Bit of a long one and don’t know if I have posted this in the right topic as it might not have anything to do with MH.
Dh was made redundant last year. He is in his early 60s so is very unlikely to ever work f/t again in his career. He is one of the people who had to isolate for 4 months and his MH has noticeably declined since.
The problem we are having is, he used to ask a lot of questions but it is now on another level. Questions that not only does he not listen to the answer but questions that no one would know the answer to. He can ask in a period of 5 minutes 16 questions.
It is driving everyone up the wall. It is a constant barrage.
As an example we were waiting for someone we had never met before to arrive.
He asked me whether this person would be a man or a woman. Whether they would have blond hair or brown. What did I think their eye colour would be.
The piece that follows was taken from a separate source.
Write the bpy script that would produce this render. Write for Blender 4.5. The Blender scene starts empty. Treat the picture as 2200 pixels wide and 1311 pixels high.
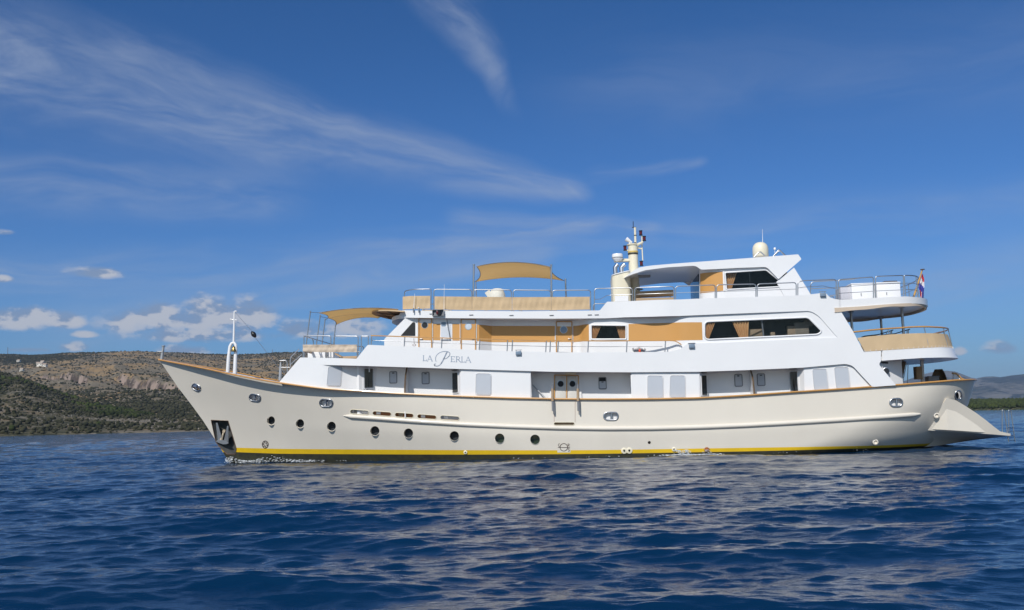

What exact time would they arrive. Would they be on time or not.
I replied on time then he asked me why I thought that. Then he asked me how many minutes late they would be? 1 or 2 or 6 or 7? I replied 6 or 7 to shut him up. Then he said so you think they are going to be 15 minutes late.
And that was the conversation till I told him to shut up. Then he went into a sulk.
He also doesn’t seem to notice what is going on around him. He will come into the kitchen and tell me that the dishwasher needs loading and give me a speech on how we need to keep in top of the washing up. Whilst I am setting the dishwasher off and there isn’t a plate of a cup to be seen.
Yesterday Ds blew up at him as I was helping Ds load his van with a very heavy piece of equipment
Ds and I were carrying a heavy piece of equipment down to the van and dh comes out and asks Ds for the Sat Nav. Ds said he would get it in a minute but dh persisted that he wanted it now. (He wasn’t going anywhere, he just has an obsession with charging things) Had he lost it? Where was it? Was it in the van? Ds answers yes. Then dh asks him if he has left it at someone’s house? Did he get it stolen because he hadn’t locked the van.
He also likes to know where and when Ds is going out to over the coming week. Ds works odd hours and irregular days.
Ds will tell him. He will send him a photo of his diary to say where he will be and at least a couple of times of day will ask what Ds’s jobs are this week. If Ds isn’t in he will ask me. I have taken to saying I don’t know a lot. Ds has blown up at him for asking the questions over and over. Then dh sulks as he says he just wants to know what he is doing.
I feel I am going mad at times. I end up going out and sitting in the car for hours just to get away of the questions.
Since the first lockdown it has got worse and I can’t see a life with him if these questions continue.
All conversation has gone. It is now just questions.
If you got this far thanks for reading.